Intéressant de traiter de la pyramide de Ponzi, édifice particulièrement opaque et malsain, pour soutenir cet hôtel de verre, ce monde épuré où l'argent et l'aisance, l'insouciance qu'il permet, offre une vie calme, dénouée de turbulences, semble-t-il. L'hôtel de verre transparent posé sur le sommet de la sombre et machiavélique pyramide de Ponzi, vous percevez l'image surréaliste que cela dessine dans votre imaginaire ? C'est cela ce livre…et lorsque l'édifice de verre explose, pour les protagonistes, c'est comme avaler du verre brisé tant l'impact est bouleversant…prison fédérales, terrains de camping, clubs marginaux et interlopes, l'auteure braque le projecteur sur ces lieux vers lesquels les coulisses bien propres de Wall Street peuvent mener.

« Léon n'avais pas compris et il avait néanmoins confié à Alkaitis son épargne-retraite. Il n'avait pas réclamé des explications détailles. L'un des défauts caractéristiques de notre espèce : tout plutôt qu'avoir l'air stupide. La stratégie d'Alkaitis lui avait semblé obéir à une certaine logique, même si la mécanique précise –options d'achat, ventes à découvert, buy and hold, conversions – échappait à son entendement ».
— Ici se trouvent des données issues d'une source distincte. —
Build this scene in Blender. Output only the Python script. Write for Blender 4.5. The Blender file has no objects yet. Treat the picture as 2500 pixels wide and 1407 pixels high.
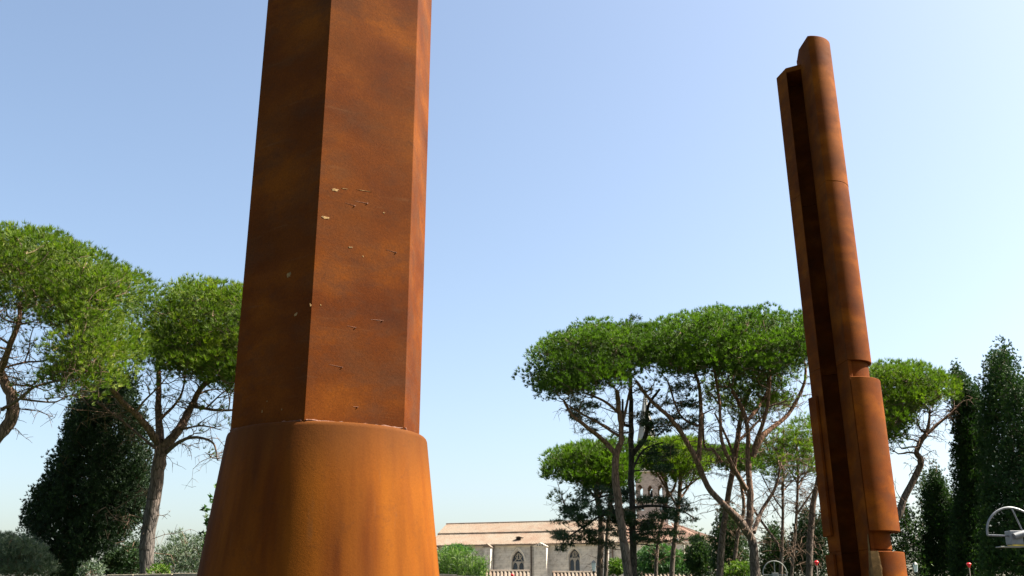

L'hôtel de verre est la métaphore du monde de la finance, bel édifice épuré en apparence. Une métaphore également, nous l'aurons compris, du monde des puissants, des riches. L'hôtel de verre est aussi ce que nous abritons en nous en termes de facettes, de pièces, nos choix, nos regrets, nos obsessions. Qui peuvent nous faire exploser, fragilité humaine intrinsèque qu'un rien peut faire éclater. Si j'ai trouvé le traitement de la pyramide de Ponzi intéressant, j'ai trouvé cette facette du livre totalement passionnante, me retrouvant avec émotion dans les questions soulevées. Les différents protagonistes tentent d'imaginer leurs vies si certaines décisions avaient été prises dans le passé, vies parallèles possibles dans lesquelles ils se perdent parfois, des « contrevies ». Une vie suppose nécessaire une « contrevie » que nous n'avons pas vécu. Sur cet aspect, le livre m'a fait penser au monumental 4,3, 2, 1 de Paul Auster. Ce roman qui s'écoule telle une rivière qui se séparerait en bras. Au lieu de prendre un chemin et de nous raconter une histoire, l'auteur américain se veut omniscient et décide de prendre tous les bras de la rivière, en parallèle, pour voir ce que cela donne. Une expérience de littérature. Quatre histoires, quatre destinées pour un même personnage. Nous sommes bien entendu loin de ce monument, mais ici Emily St.John Mandel touche du doigt cet aspect, avec délicatesse et poésie, si c'est beaucoup moins impressionnant, ça n'en reste pas moins troublant et renvoie à nos propres choix. Surtout, j'y ai retrouvé la même mélancolie, ces destinés fruit du hasard et de choix qu'un rien aurait pu changer…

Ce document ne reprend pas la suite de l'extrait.